DIRECTION
Can you copy out the data exactly? Leave the images out.

SOURCE DATA
━━━━

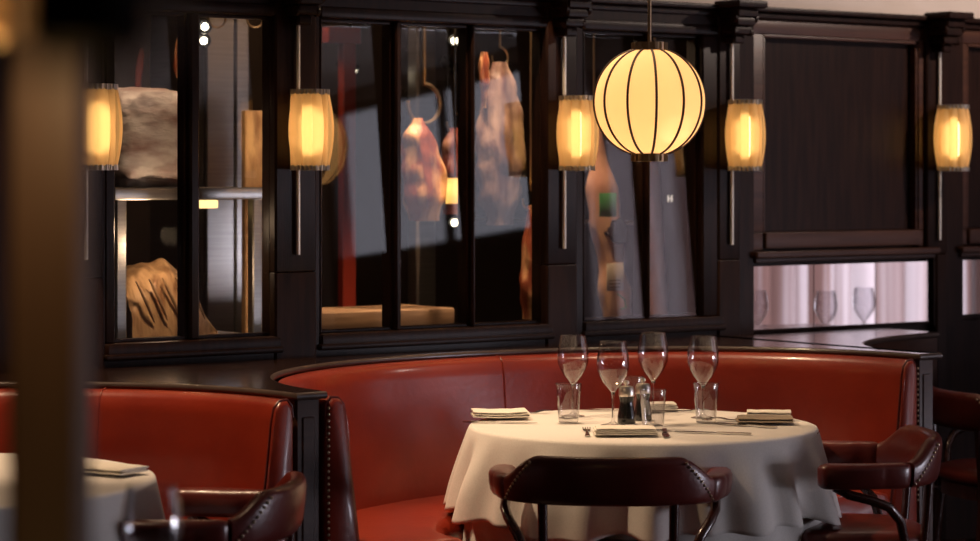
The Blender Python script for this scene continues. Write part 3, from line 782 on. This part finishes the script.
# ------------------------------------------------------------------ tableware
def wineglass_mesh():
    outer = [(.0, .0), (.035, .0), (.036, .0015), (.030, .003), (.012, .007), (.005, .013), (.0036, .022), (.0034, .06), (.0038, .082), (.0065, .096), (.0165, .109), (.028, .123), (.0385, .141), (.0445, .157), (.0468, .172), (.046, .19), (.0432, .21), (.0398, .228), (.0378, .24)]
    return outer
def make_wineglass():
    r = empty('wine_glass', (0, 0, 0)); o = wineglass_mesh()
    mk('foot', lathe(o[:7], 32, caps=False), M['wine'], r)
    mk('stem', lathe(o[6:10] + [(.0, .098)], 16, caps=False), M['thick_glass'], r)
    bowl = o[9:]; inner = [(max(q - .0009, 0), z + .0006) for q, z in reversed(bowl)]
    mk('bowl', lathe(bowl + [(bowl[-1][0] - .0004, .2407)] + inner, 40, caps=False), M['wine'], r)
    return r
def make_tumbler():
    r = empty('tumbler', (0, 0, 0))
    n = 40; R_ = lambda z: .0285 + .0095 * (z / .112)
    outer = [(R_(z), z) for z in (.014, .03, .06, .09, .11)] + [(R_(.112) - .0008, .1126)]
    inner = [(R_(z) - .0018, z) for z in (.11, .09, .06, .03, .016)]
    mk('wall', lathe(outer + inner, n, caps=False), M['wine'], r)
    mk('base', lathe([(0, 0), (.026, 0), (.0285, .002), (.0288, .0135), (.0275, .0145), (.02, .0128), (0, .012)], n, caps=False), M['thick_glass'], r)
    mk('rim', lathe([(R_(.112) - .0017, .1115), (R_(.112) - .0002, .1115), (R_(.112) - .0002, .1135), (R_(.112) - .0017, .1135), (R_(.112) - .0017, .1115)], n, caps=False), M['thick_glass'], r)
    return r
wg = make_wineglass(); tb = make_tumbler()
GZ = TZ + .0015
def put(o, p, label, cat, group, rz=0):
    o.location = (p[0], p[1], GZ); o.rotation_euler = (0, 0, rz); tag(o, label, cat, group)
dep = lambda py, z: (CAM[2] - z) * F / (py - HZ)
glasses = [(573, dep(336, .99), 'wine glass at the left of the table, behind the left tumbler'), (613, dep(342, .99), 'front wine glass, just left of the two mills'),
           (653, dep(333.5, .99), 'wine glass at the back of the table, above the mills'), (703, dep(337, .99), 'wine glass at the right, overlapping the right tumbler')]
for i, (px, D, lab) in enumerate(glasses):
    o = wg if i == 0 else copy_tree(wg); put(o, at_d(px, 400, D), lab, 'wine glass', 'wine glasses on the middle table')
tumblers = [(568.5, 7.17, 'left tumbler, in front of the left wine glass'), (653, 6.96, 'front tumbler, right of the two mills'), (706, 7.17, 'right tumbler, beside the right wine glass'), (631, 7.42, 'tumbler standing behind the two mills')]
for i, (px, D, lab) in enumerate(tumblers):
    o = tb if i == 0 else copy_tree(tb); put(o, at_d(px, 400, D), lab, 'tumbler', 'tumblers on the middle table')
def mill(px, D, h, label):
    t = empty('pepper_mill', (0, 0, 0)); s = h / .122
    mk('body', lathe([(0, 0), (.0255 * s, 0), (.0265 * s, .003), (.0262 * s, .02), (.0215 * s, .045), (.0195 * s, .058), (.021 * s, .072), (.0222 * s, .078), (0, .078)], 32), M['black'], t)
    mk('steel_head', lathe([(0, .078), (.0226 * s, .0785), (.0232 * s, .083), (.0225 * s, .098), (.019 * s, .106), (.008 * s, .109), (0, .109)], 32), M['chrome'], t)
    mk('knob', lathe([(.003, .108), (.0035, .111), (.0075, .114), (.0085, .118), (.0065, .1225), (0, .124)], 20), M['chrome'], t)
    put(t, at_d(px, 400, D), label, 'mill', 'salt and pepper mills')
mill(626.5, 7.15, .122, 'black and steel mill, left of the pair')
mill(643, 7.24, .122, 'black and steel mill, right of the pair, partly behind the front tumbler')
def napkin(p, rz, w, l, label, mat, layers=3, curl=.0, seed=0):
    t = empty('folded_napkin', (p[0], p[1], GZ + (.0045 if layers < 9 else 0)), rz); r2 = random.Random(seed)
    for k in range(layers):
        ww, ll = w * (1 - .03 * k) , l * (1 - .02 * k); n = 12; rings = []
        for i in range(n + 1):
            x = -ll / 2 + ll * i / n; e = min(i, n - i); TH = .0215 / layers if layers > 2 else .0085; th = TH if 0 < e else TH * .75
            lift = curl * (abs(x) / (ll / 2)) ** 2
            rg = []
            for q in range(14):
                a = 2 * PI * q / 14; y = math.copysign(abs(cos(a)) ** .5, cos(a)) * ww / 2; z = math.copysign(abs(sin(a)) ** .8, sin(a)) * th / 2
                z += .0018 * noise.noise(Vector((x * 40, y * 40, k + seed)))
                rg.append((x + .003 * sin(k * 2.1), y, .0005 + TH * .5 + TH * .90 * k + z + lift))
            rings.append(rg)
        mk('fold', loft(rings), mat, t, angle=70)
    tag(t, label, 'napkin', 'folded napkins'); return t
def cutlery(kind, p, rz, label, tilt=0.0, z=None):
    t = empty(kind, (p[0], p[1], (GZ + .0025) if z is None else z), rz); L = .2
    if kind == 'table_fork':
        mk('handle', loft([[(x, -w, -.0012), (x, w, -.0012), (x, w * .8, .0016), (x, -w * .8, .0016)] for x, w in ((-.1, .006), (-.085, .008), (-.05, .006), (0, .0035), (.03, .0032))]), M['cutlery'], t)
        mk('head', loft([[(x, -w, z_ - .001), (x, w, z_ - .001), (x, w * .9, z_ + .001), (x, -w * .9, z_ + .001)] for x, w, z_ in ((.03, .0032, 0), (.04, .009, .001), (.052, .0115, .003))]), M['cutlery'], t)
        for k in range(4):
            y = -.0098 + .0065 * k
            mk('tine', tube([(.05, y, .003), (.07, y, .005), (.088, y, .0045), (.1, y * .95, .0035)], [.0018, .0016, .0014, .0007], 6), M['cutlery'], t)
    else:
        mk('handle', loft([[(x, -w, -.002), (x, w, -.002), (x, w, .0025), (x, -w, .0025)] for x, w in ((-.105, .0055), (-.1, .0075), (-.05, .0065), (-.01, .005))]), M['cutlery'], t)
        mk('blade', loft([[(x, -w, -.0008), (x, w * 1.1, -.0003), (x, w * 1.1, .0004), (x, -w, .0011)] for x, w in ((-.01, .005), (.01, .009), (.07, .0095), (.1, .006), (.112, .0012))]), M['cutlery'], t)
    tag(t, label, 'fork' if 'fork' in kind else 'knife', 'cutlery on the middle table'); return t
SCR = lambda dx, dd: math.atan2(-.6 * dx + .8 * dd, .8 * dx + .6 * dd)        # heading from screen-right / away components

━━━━

EXERCISE SOLUTION
The Blender Python script for this scene continues. Write part 3, from line 782 on. This part finishes the script.
# ------------------------------------------------------------------ tableware
def wineglass_mesh():
    outer = [(.0, .0), (.035, .0), (.036, .0015), (.030, .003), (.012, .007), (.005, .013), (.0036, .022), (.0034, .06), (.0038, .082), (.0065, .096), (.0165, .109), (.028, .123), (.0385, .141), (.0445, .157), (.0468, .172), (.046, .19), (.0432, .21), (.0398, .228), (.0378, .24)]
    return outer
def make_wineglass():
    r = empty('wine_glass', (0, 0, 0)); o = wineglass_mesh()
    mk('foot', lathe(o[:7], 32, caps=False), M['wine'], r)
    mk('stem', lathe(o[6:10] + [(.0, .098)], 16, caps=False), M['thick_glass'], r)
    bowl = o[9:]; inner = [(max(q - .0009, 0), z + .0006) for q, z in reversed(bowl)]
    mk('bowl', lathe(bowl + [(bowl[-1][0] - .0004, .2407)] + inner, 40, caps=False), M['wine'], r)
    return r
def make_tumbler():
    r = empty('tumbler', (0, 0, 0))
    n = 40; R_ = lambda z: .0285 + .0095 * (z / .112)
    outer = [(R_(z), z) for z in (.014, .03, .06, .09, .11)] + [(R_(.112) - .0008, .1126)]
    inner = [(R_(z) - .0018, z) for z in (.11, .09, .06, .03, .016)]
    mk('wall', lathe(outer + inner, n, caps=False), M['wine'], r)
    mk('base', lathe([(0, 0), (.026, 0), (.0285, .002), (.0288, .0135), (.0275, .0145), (.02, .0128), (0, .012)], n, caps=False), M['thick_glass'], r)
    mk('rim', lathe([(R_(.112) - .0017, .1115), (R_(.112) - .0002, .1115), (R_(.112) - .0002, .1135), (R_(.112) - .0017, .1135), (R_(.112) - .0017, .1115)], n, caps=False), M['thick_glass'], r)
    return r
wg = make_wineglass(); tb = make_tumbler()
GZ = TZ + .0015
def put(o, p, label, cat, group, rz=0):
    o.location = (p[0], p[1], GZ); o.rotation_euler = (0, 0, rz); tag(o, label, cat, group)
dep = lambda py, z: (CAM[2] - z) * F / (py - HZ)
glasses = [(573, dep(336, .99), 'wine glass at the left of the table, behind the left tumbler'), (613, dep(342, .99), 'front wine glass, just left of the two mills'),
           (653, dep(333.5, .99), 'wine glass at the back of the table, above the mills'), (703, dep(337, .99), 'wine glass at the right, overlapping the right tumbler')]
for i, (px, D, lab) in enumerate(glasses):
    o = wg if i == 0 else copy_tree(wg); put(o, at_d(px, 400, D), lab, 'wine glass', 'wine glasses on the middle table')
tumblers = [(568.5, 7.17, 'left tumbler, in front of the left wine glass'), (653, 6.96, 'front tumbler, right of the two mills'), (706, 7.17, 'right tumbler, beside the right wine glass'), (631, 7.42, 'tumbler standing behind the two mills')]
for i, (px, D, lab) in enumerate(tumblers):
    o = tb if i == 0 else copy_tree(tb); put(o, at_d(px, 400, D), lab, 'tumbler', 'tumblers on the middle table')
def mill(px, D, h, label):
    t = empty('pepper_mill', (0, 0, 0)); s = h / .122
    mk('body', lathe([(0, 0), (.0255 * s, 0), (.0265 * s, .003), (.0262 * s, .02), (.0215 * s, .045), (.0195 * s, .058), (.021 * s, .072), (.0222 * s, .078), (0, .078)], 32), M['black'], t)
    mk('steel_head', lathe([(0, .078), (.0226 * s, .0785), (.0232 * s, .083), (.0225 * s, .098), (.019 * s, .106), (.008 * s, .109), (0, .109)], 32), M['chrome'], t)
    mk('knob', lathe([(.003, .108), (.0035, .111), (.0075, .114), (.0085, .118), (.0065, .1225), (0, .124)], 20), M['chrome'], t)
    put(t, at_d(px, 400, D), label, 'mill', 'salt and pepper mills')
mill(626.5, 7.15, .122, 'black and steel mill, left of the pair')
mill(643, 7.24, .122, 'black and steel mill, right of the pair, partly behind the front tumbler')
def napkin(p, rz, w, l, label, mat, layers=3, curl=.0, seed=0):
    t = empty('folded_napkin', (p[0], p[1], GZ + (.0045 if layers < 9 else 0)), rz); r2 = random.Random(seed)
    for k in range(layers):
        ww, ll = w * (1 - .03 * k) , l * (1 - .02 * k); n = 12; rings = []
        for i in range(n + 1):
            x = -ll / 2 + ll * i / n; e = min(i, n - i); TH = .0215 / layers if layers > 2 else .0085; th = TH if 0 < e else TH * .75
            lift = curl * (abs(x) / (ll / 2)) ** 2
            rg = []
            for q in range(14):
                a = 2 * PI * q / 14; y = math.copysign(abs(cos(a)) ** .5, cos(a)) * ww / 2; z = math.copysign(abs(sin(a)) ** .8, sin(a)) * th / 2
                z += .0018 * noise.noise(Vector((x * 40, y * 40, k + seed)))
                rg.append((x + .003 * sin(k * 2.1), y, .0005 + TH * .5 + TH * .90 * k + z + lift))
            rings.append(rg)
        mk('fold', loft(rings), mat, t, angle=70)
    tag(t, label, 'napkin', 'folded napkins'); return t
def cutlery(kind, p, rz, label, tilt=0.0, z=None):
    t = empty(kind, (p[0], p[1], (GZ + .0025) if z is None else z), rz); L = .2
    if kind == 'table_fork':
        mk('handle', loft([[(x, -w, -.0012), (x, w, -.0012), (x, w * .8, .0016), (x, -w * .8, .0016)] for x, w in ((-.1, .006), (-.085, .008), (-.05, .006), (0, .0035), (.03, .0032))]), M['cutlery'], t)
        mk('head', loft([[(x, -w, z_ - .001), (x, w, z_ - .001), (x, w * .9, z_ + .001), (x, -w * .9, z_ + .001)] for x, w, z_ in ((.03, .0032, 0), (.04, .009, .001), (.052, .0115, .003))]), M['cutlery'], t)
        for k in range(4):
            y = -.0098 + .0065 * k
            mk('tine', tube([(.05, y, .003), (.07, y, .005), (.088, y, .0045), (.1, y * .95, .0035)], [.0018, .0016, .0014, .0007], 6), M['cutlery'], t)
    else:
        mk('handle', loft([[(x, -w, -.002), (x, w, -.002), (x, w, .0025), (x, -w, .0025)] for x, w in ((-.105, .0055), (-.1, .0075), (-.05, .0065), (-.01, .005))]), M['cutlery'], t)
        mk('blade', loft([[(x, -w, -.0008), (x, w * 1.1, -.0003), (x, w * 1.1, .0004), (x, -w, .0011)] for x, w in ((-.01, .005), (.01, .009), (.07, .0095), (.1, .006), (.112, .0012))]), M['cutlery'], t)
    tag(t, label, 'fork' if 'fork' in kind else 'knife', 'cutlery on the middle table'); return t
SCR = lambda dx, dd: math.atan2(-.6 * dx + .8 * dd, .8 * dx + .6 * dd)        # heading from screen-right / away components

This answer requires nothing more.